### Problem
Leave out the images; return the rest of the data exactly.

### Collected material
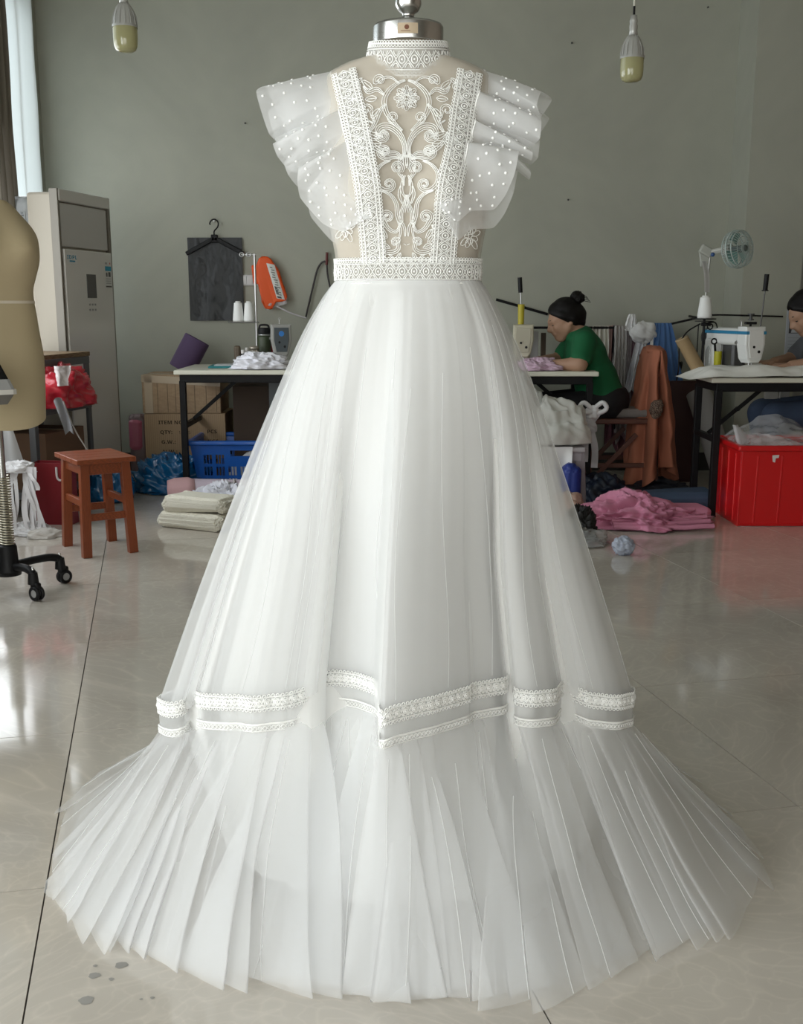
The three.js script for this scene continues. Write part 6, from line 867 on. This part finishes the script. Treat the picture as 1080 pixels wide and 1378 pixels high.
  if (o.bun) { const b = hp(0.105, 0.085, 0); part('bun', rough(new THREE.SphereGeometry(0.04, 32, 24).scale(1.15, 0.95, 1), 0.010, 40, 3).translate(...b), hairM, hair); part('loose_strand', [0, 1, 2, 3].map((i) => tube([b, [b[0] + 0.04, b[1] + 0.012 - i * 0.01, b[2] + 0.01 * i], [b[0] + 0.06 + 0.005 * i, b[1] - 0.008 * i, b[2] + 0.008 * i]], 0.0018, 8, 5)), hairM, hair); }
  // clothes
  const shirt = [[[-0.03, 0.545, 0], 0.14, waist, 0.125, [1, 1, 1.25]], [waist, 0.125, chest, 0.130, [0.86, 1, 1.2]], [chest, 0.122, [-0.165, 0.895, 0], 0.078, [0.92, 1, 1.5]], [[-0.165, 0.9, 0], 0.066, neck, 0.056]];
  for (const i of [0, 1]) { const m = sh[i].map((v, j) => lerp(v, el[i][j], 0.72)); shirt.push([sh[i], 0.066, m, 0.058]); }
  part('shirt', fieldMesh(shirt, 0.011, 0.04, (p) => Math.max(0.50 - p[1], p[1] - 0.945 - (p[0] + 0.2) * 0.4)), o.shirt, t, o.shirtLabel);
  const tr = [[[0.01, 0.54, 0], 0.125, [-0.02, 0.58, 0], 0.12, [1, 1, 1.3]]]; for (const i of [0, 1]) tr.push([hipj[i], 0.098, knee[i], 0.074], [knee[i], 0.072, ank[i], 0.05]);
  part('trousers', fieldMesh(tr, 0.012, 0.03, (p) => Math.max(p[1] - 0.62, 0.075 - p[1])), o.trousers, t, o.trousersLabel);
  for (const i of [0, 1]) part('shoe', mv(new THREE.SphereGeometry(1, 24, 16), [ank[i][0] - 0.06, 0.042, ank[i][2]], [0, 0, 0], [0.13, 0.04, 0.045]), black, t);
  return t;
}
seamstress('woman in a green shirt with a hair bun, bent over the cream sewing machine', { at: [1.20, -0.0, -6.5], bun: true, shirt: M([0.003, 0.105, 0.035], 0.85, { sheen: 0.2 }), trousers: M([0.008, 0.008, 0.01], 0.8) });
const st2 = thing('plastic_stool', 'dark stool under the person at the right edge', 'stool', [2.44, 0, -6.05]); part('seat', bx(0.32, 0.03, 0.32, [0, 0.445, 0], [0, 0, 0], 0.012), M([0.05, 0.05, 0.06], 0.5), st2); for (const [x, z] of [[-1, -1], [1, -1], [-1, 1], [1, 1]]) part('leg', beam([x * 0.14, 0, z * 0.14], [x * 0.12, 0.435, z * 0.12], 0.036, 0.03), M([0.05, 0.05, 0.06], 0.5), st2);
seamstress('dark haired person in jeans sewing at the right edge', { at: [2.44, 0.0, -6.05], bun: false, head: [-0.265, 1.052, 0.03], nod: 0.6, elbow: [[-0.20, 0.80, 0.25], [-0.26, 0.79, -0.18]], wrist: [[-0.37, 0.775, 0.13], [-0.42, 0.785, 0.0]], shirt: M([0.10, 0.105, 0.12], 0.85), trousers: M([0.035, 0.055, 0.10], 0.85), trousersLabel: 'dark blue jeans' });
renderer.render(scene, camera);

### Answer to the problem
The three.js script for this scene continues. Write part 6, from line 867 on. This part finishes the script. Treat the picture as 1080 pixels wide and 1378 pixels high.
  if (o.bun) { const b = hp(0.105, 0.085, 0); part('bun', rough(new THREE.SphereGeometry(0.04, 32, 24).scale(1.15, 0.95, 1), 0.010, 40, 3).translate(...b), hairM, hair); part('loose_strand', [0, 1, 2, 3].map((i) => tube([b, [b[0] + 0.04, b[1] + 0.012 - i * 0.01, b[2] + 0.01 * i], [b[0] + 0.06 + 0.005 * i, b[1] - 0.008 * i, b[2] + 0.008 * i]], 0.0018, 8, 5)), hairM, hair); }
  // clothes
  const shirt = [[[-0.03, 0.545, 0], 0.14, waist, 0.125, [1, 1, 1.25]], [waist, 0.125, chest, 0.130, [0.86, 1, 1.2]], [chest, 0.122, [-0.165, 0.895, 0], 0.078, [0.92, 1, 1.5]], [[-0.165, 0.9, 0], 0.066, neck, 0.056]];
  for (const i of [0, 1]) { const m = sh[i].map((v, j) => lerp(v, el[i][j], 0.72)); shirt.push([sh[i], 0.066, m, 0.058]); }
  part('shirt', fieldMesh(shirt, 0.011, 0.04, (p) => Math.max(0.50 - p[1], p[1] - 0.945 - (p[0] + 0.2) * 0.4)), o.shirt, t, o.shirtLabel);
  const tr = [[[0.01, 0.54, 0], 0.125, [-0.02, 0.58, 0], 0.12, [1, 1, 1.3]]]; for (const i of [0, 1]) tr.push([hipj[i], 0.098, knee[i], 0.074], [knee[i], 0.072, ank[i], 0.05]);
  part('trousers', fieldMesh(tr, 0.012, 0.03, (p) => Math.max(p[1] - 0.62, 0.075 - p[1])), o.trousers, t, o.trousersLabel);
  for (const i of [0, 1]) part('shoe', mv(new THREE.SphereGeometry(1, 24, 16), [ank[i][0] - 0.06, 0.042, ank[i][2]], [0, 0, 0], [0.13, 0.04, 0.045]), black, t);
  return t;
}
seamstress('woman in a green shirt with a hair bun, bent over the cream sewing machine', { at: [1.20, -0.0, -6.5], bun: true, shirt: M([0.003, 0.105, 0.035], 0.85, { sheen: 0.2 }), trousers: M([0.008, 0.008, 0.01], 0.8) });
const st2 = thing('plastic_stool', 'dark stool under the person at the right edge', 'stool', [2.44, 0, -6.05]); part('seat', bx(0.32, 0.03, 0.32, [0, 0.445, 0], [0, 0, 0], 0.012), M([0.05, 0.05, 0.06], 0.5), st2); for (const [x, z] of [[-1, -1], [1, -1], [-1, 1], [1, 1]]) part('leg', beam([x * 0.14, 0, z * 0.14], [x * 0.12, 0.435, z * 0.12], 0.036, 0.03), M([0.05, 0.05, 0.06], 0.5), st2);
seamstress('dark haired person in jeans sewing at the right edge', { at: [2.44, 0.0, -6.05], bun: false, head: [-0.265, 1.052, 0.03], nod: 0.6, elbow: [[-0.20, 0.80, 0.25], [-0.26, 0.79, -0.18]], wrist: [[-0.37, 0.775, 0.13], [-0.42, 0.785, 0.0]], shirt: M([0.10, 0.105, 0.12], 0.85), trousers: M([0.035, 0.055, 0.10], 0.85), trousersLabel: 'dark blue jeans' });
renderer.render(scene, camera);